€49.40
Auteur(s): C. da Agra, C. Cardoso, J. de Maillard, C. O'Reily, P. Ponsaers & J. Shapland (eds.)
ISBN: 9789046607787
GERN (Groupement Européen de Recherches sur les Normativités) is a large consortium
of scientific researchers in the domain of deviance and social control, more
precisely studying delinquency, penal institutions, public policies of security and
the importance of penal questions in society. The consortium is multidisciplinary.
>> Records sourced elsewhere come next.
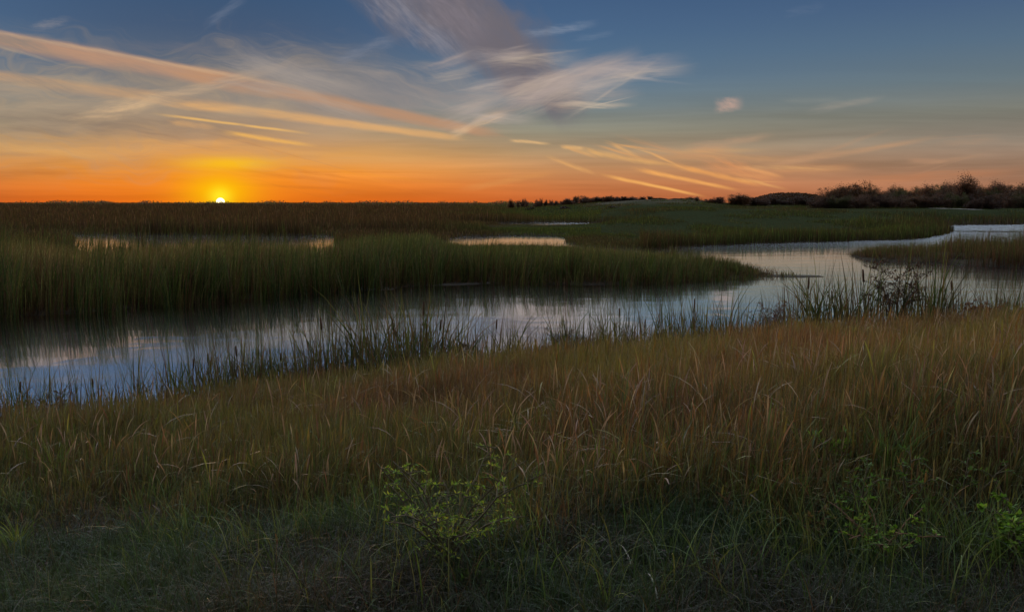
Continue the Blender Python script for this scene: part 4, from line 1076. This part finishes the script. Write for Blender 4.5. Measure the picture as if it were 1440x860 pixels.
for kind, px, top, w, dist in [('purple', 1168, 262, 26, 218), ('purple', 1240, 263, 30, 222), ('wide', 1258, 264, 34, 226), ('round', 1282, 266, 30, 224), ('tall', 1302, 261, 30, 230), ('purple', 1336, 257, 34, 232), ('wide', 1382, 262, 30, 226),
                       ('purple', 1424, 260, 36, 230), ('round', 1446, 258, 34, 226), ('tall', 1468, 257, 36, 230), ('purple', 1496, 259, 40, 228), ('wide', 1530, 259, 44, 226),
                       ('dark', 1154, 276, 30, 205), ('wide', 1182, 274, 36, 203), ('purple', 1208, 272, 34, 202), ('dark', 1232, 274, 34, 204), ('purple', 1256, 272, 36, 203), ('round', 1284, 274, 34, 206), ('purple', 1310, 271, 36, 204),
                       ('wide', 1336, 270, 34, 205), ('dark', 1352, 272, 30, 206), ('purple', 1404, 270, 38, 200), ('wide', 1430, 269, 36, 202), ('dark', 1458, 272, 40, 200), ('purple', 1490, 270, 40, 202), ('wide', 1525, 270, 44, 202)]:
    shrub(kind, px, top, w, dist)
for i in range(21):
    shrub(rs.choice(['wide', 'purple', 'round', 'wide', 'tall']), 1168 + i * 18 + rs.uniform(-6, 6), (264 if i < 8 else 260) + rs.uniform(-3, 3.5), rs.uniform(34, 52), 245 + rs.uniform(-6, 8))
# round dark shrubs between the ridge and the hill
shrub('sparse', 979, 275, 11, 300, 'small thin shrub standing alone at the right end of the low ridge')
shrub('dark', 1003, 276, 24, 285, 'low dark shrub between the low ridge and the hill, left one of a pair')
shrub('round', 1036, 272, 34, 285, 'dark round shrub close to the left foot of the hill, right one of a pair')
for px, top, w, dist in [(1062, 276, 26, 290), (1085, 277, 30, 300), (1108, 277, 30, 300), (1130, 276, 30, 290)]:
    shrub('dark', px, top, w, dist, None, 'shrubs at the foot of the hill', 'dark low shrub in the row at the foot of the small hill')
# small shrubs on the crest of the low ridge
rr = random.Random(3)
for i in range(44):
    px = 722 + i * 5.75 + rr.uniform(-6, 6)
    top = (279.5 if px < 800 else 276.5) + rr.uniform(-2.0, 3.2)
    shrub(rr.choice(['sparse', 'purple', 'dark', 'tall', 'round']) if px > 790 else rr.choice(['sparse', 'dark', 'tall', 'purple']), px, top, rr.uniform(7, 20) if px > 790 else rr.uniform(3.5, 10), 332 + rr.uniform(-8, 12), None,
          'small shrubs on the low ridge', 'tiny dark shrub in the row along the crest of the low ridge')
shrub('dark', 793, 289, 15, 280, 'dark shrub on the slope below the left end of the low ridge')
shrub('dark', 862, 293, 16, 250, 'dark shrub low on the green slope below the middle of the ridge')
shrub('dark', 746, 290, 14, 290, 'dark shrub on the slope, farthest left of those below the ridge')

# scrub that reads as one mass: far horizon and hill cover
def scrub():
    P = []
    n = 26000
    px = -150 + 900 * rng.random(n); d = 620 + 330 * rng.random(n); x = (px - 720) / F * d; k = fbm(px, d * .1, 16, 70); z = gz(x, d)
    h = (.4 + 2.6 * sstep(.42, .75, k)) * rng.random(n)
    P.append(leaves(np.stack([x, d, z + h], 1), rng.normal(size=(n, 3)), .5 + .8 * rng.random(n), pal(n, BROWN, (.08, .05, .035), OLIVE), .7))
    V, Fq, C = join(P); tag(mesh_np('far_scrub', V, Fq, M_LEAF, col=C), 'low dark scrub along the flat far horizon below the sun', 'scrub', kind='stuff')
    n = 24000
    px = 1040 + 140 * rng.random(n); d = 330 + 80 * rng.random(n); x = (px - 720) / F * d; z = gz(x, d)
    V, Fq, C = leaves(np.stack([x, d, z + 1.0 * rng.random(n)], 1), rng.normal(size=(n, 3)), .35 + .5 * rng.random(n), pal(n, *(PUR + RUS)) * .5, .7)
    tag(mesh_np('hill_scrub', V, Fq, M_LEAF, col=C), 'brown scrub covering the small rounded hill', 'scrub', kind='stuff')
scrub()

# ------------------------------------------------------------------ the sun itself
def sun_ball():
    D = 5000.0; v = np.array(sd_) * D
    bm_r = D * math.tan(math.radians(.25))
    nu, nv = 48, 24; th = np.linspace(0, np.pi, nv); ph = np.arange(nu) * 2 * np.pi / nu
    V = np.stack([np.outer(np.sin(th), np.cos(ph)), np.outer(np.sin(th), np.sin(ph)), np.outer(np.cos(th), np.ones(nu))], -1).reshape(-1, 3) * bm_r
    Fq = np.array([(i * nu + j, i * nu + (j + 1) % nu, (i + 1) * nu + (j + 1) % nu, (i + 1) * nu + j) for i in range(nv - 1) for j in range(nu)])
    m = bpy.data.materials.new('sun_fire'); m.use_nodes = True; N = m.node_tree.nodes
    N.remove(N['Principled BSDF']); e = N.new('ShaderNodeEmission'); e.inputs['Color'].default_value = (1, .8, .42, 1); e.inputs['Strength'].default_value = 3.2
    m.node_tree.links.new(e.outputs[0], N['Material Output'].inputs['Surface'])
    o = mesh_np('sun', V, Fq, m, smooth=True); o.location = v + np.array([0, 0, CAMZ])
    tag(o, 'glowing setting sun half sunk behind the flat horizon', 'sun')
sun_ball()
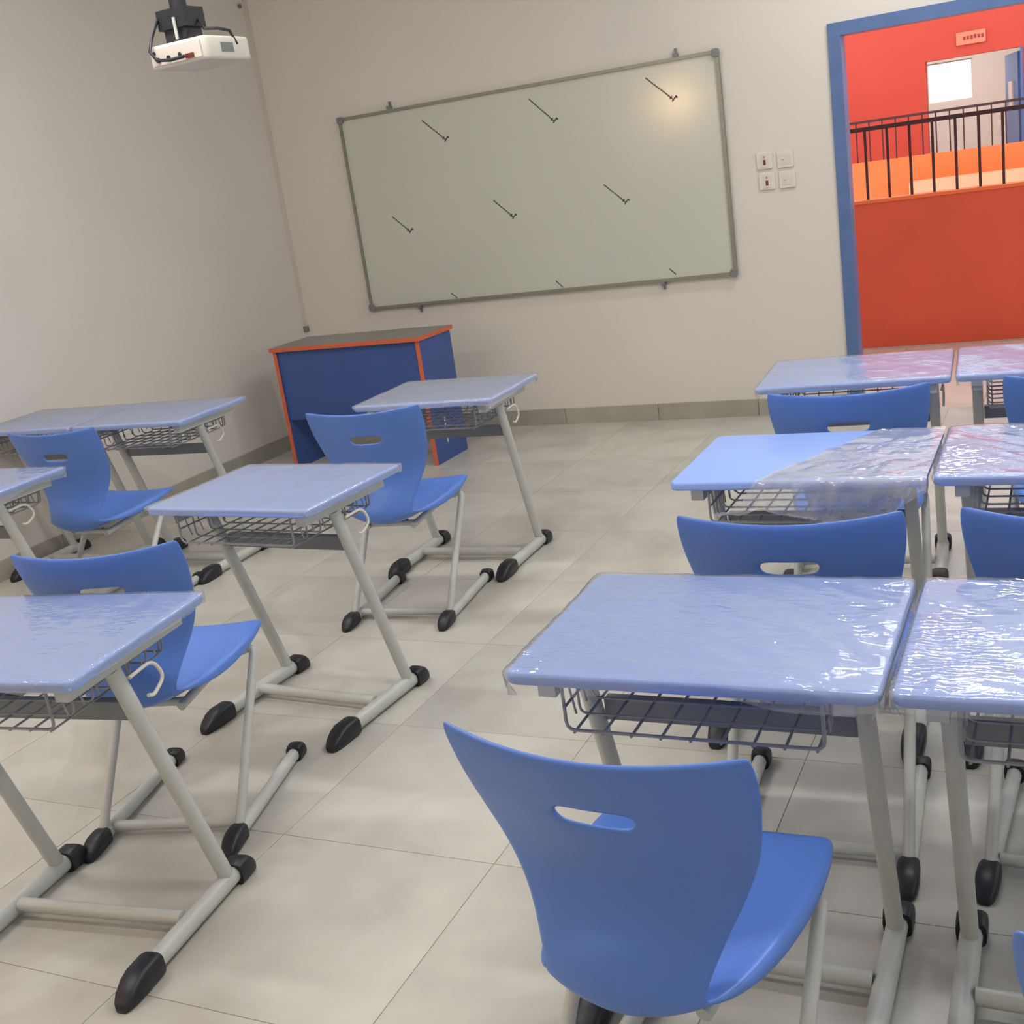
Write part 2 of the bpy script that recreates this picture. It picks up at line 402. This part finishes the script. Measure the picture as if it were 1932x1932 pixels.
# ------------------------------------------------------------------ whiteboard
bx0, bx1, bz0, bz1 = 0.5565, 2.9565, 0.811, 1.9926
wb = thing('whiteboard', 'wide framed whiteboard on the cream front wall', 'whiteboard', (0, 0, 0))
MB().box(bx0+0.012, bx1-0.012, -0.022, -0.006, bz0+0.012, bz1-0.012).build('writing_surface', M['board'], wb)
for a in ((bx0, bx1, bz1-0.018, bz1), (bx0, bx1, bz0, bz0+0.018), (bx0, bx0+0.018, bz0+0.018, bz1-0.018), (bx1-0.018, bx1, bz0+0.018, bz1-0.018)):
    MB().box(a[0], a[1], -0.032, 0.0, a[2], a[3]).build('frame_rail', M['alu'], wb)
for cx in (bx0, bx1):
    for cz in (bz0, bz1):
        o = MB().slab(0.042, 0.042, 0.010, 0, 0.012, 0.003).build('corner_cap', M['beam'], wb)
        o.rotation_euler = (PI/2, 0, 0)
        o.location = (cx+(0.014 if cx == bx0 else -0.014), -0.028, cz+(0.014 if cz == bz0 else -0.014))
for cx, cz, s in ((0.925, bz1, 1), (2.722, bz1, 1), (0.916, bz0, -1), (2.525, bz0, -1)):
    MB().box(cx-0.012, cx+0.012, -0.036, 0, min(cz, cz+s*0.02), max(cz, cz+s*0.02)).box(cx-0.006, cx+0.006, -0.014, 0, min(cz, cz+s*0.045), max(cz, cz+s*0.045)).build('mounting_clip', M['beam'], wb)
def mark(x0, z0, x1, z1, head=True):
    b = MB()
    L = math.hypot(x1-x0, z1-z0); ang = math.atan2(z1-z0, x1-x0)
    mt = Matrix.Translation((x0, -0.0226, z0)) @ Matrix.Rotation(-ang, 4, 'Y')
    b.box(0, L*0.45, -0.0003, 0.0004, -0.004, 0.003, mt).box(L*0.46, L*0.8, -0.0003, 0.0004, -0.003, 0.004, mt).box(L*0.8, L, -0.0003, 0.0004, -0.004, 0.003, mt)
    if head:
        m2 = mt @ Matrix.Translation((L, 0, 0))
        b.box(-0.004, 0.004, -0.0003, 0.0004, -0.012, 0.026, m2)
        b.box(-0.022, -0.015, -0.0003, 0.0004, -0.010, 0.010, m2)
        b.box(0.0, 0.012, -0.0003, 0.0004, 0.016, 0.026, m2)
    b.build('film_print', M['darkmark'], wb)
for q in ((0.821,1.373,0.934,1.267),(1.531,1.385,1.647,1.273),(2.234,1.389,2.355,1.275),(1.135,1.899,1.275,1.767),(1.843,1.912,1.982,1.77),(2.545,1.915,2.69,1.78)): mark(*q)
for q in ((1.153,0.868,1.191,0.834),(1.865,0.878,1.907,0.834),(2.569,0.882,2.606,0.846)): mark(*q, head=False)
# taupe strip down the corner, slightly darker than the walls, with an end box, small wall fixings
ct = thing('wall_corner_strip', 'thin taupe trunking down the corner of two walls', 'strip', (0, 0, 0))
MB().box(0.0, 0.030, -0.010, 0.0, 0.745, CZ).build('corner_strip', M['corner_strip'], ct)
MB().box(0.0, 0.036, -0.018, 0.0, 0.71, 0.745).build('end_cap', M['alu'], ct)
tag(MB().tube([(0.0,-0.05,2.74),(0.012,-0.05,2.74)], 0.014, 12).build('wall_plug', M['beam']), 'small dark fixing on the left wall near the ceiling', 'fixing')

# switches beside the door
sw = [('upper left white switch plate with dark red indicator beside the door', 3.152, 1.397, 1),
      ('upper right plain white socket plate beside the blue door frame', 3.262, 1.392, 0),
      ('lower left white switch plate with dark red indicator beside the door', 3.158, 1.289, 1),
      ('lower right plain white socket plate beside the blue door frame', 3.266, 1.286, 0)]
for lb, sx, sz, red in sw:
    t = thing('switch_plate', lb, 'switch', (sx, 0, sz), 0, 'switch plates beside the door')
    o = MB().slab(0.088, 0.088, 0.008, 0, 0.010, 0.003).build('plate', M['plastic_white'], t); o.rotation_euler = (PI/2, 0, 0)
    if red:
        MB().box(-0.02, 0.02, -0.014, -0.0101, -0.032, 0.034).build('rocker', M['plastic_pale'], t)
        MB().box(-0.007, 0.007, -0.0155, -0.0141, -0.022, 0.004).build('indicator', M['redlamp'], t)
        MB().box(-0.004, 0.004, -0.0155, -0.0141, 0.014, 0.024).build('indicator', M['alu'], t)
    else:
        MB().box(-0.026, 0.026, -0.0125, -0.0101, -0.026, 0.026).build('socket_insert', M['plastic_pale'], t)
        MB().box(-0.018, -0.006, -0.0135, -0.0126, -0.004, 0.000).build('socket_slot', M['alu'], t)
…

Today GERN is a scientific network present in ten European countries and abroad,
uniting researchers of different disciplines. Each year the GERN organizes a doctoral
summer school, giving PhD students from the consortium the opportunity
to present and discuss their ongoing projects and research results as well as meet
young and senior researchers.
This is the third volume stemming from the annual doctoral conferences organized
by the GERN. Last edition of the Summer School was held in September 2014
in Porto (Portugal). The selected theme for this Summer School was ‘Criminology,
Security and Justice: methodological and epistemological issues’, searching for a
fruitful debate about the methodological and epistemological aspects relevant for
the development of PhD thesis. Scientific research is, in its essence, critical thinking.
What is critical thinking? It is a kind of thinking that differs from magic reasoning,
common sense, and speculation. Scientific evidence contrasts with belief, immediate
and apparent knowledge, illusion and opinion. This is valid for every knowledge
domain that claims to be scientific. It is thus true for the science of crime,
criminology.
With the inauguration of this Research Paper Series, GERN intends to monitor and
disseminate cutting-edge studies into European security issues, reflecting the result
of doctoral research in the framework of the GERN. The series provides an excellent
platform from which to survey key emergent topics in the field. With this
series the editors and authors are contributing to a better understanding of contemporary
questions, presenting recent research results and scientific reflection,
by devising new approaches and by re-evaluating the heritage of social sciences
in this domain. It implies a new openness with regard to other disciplines and to
the normative questions arising from the commission of crime and the formal reaction
to it by actors in the criminal justice system and beyond.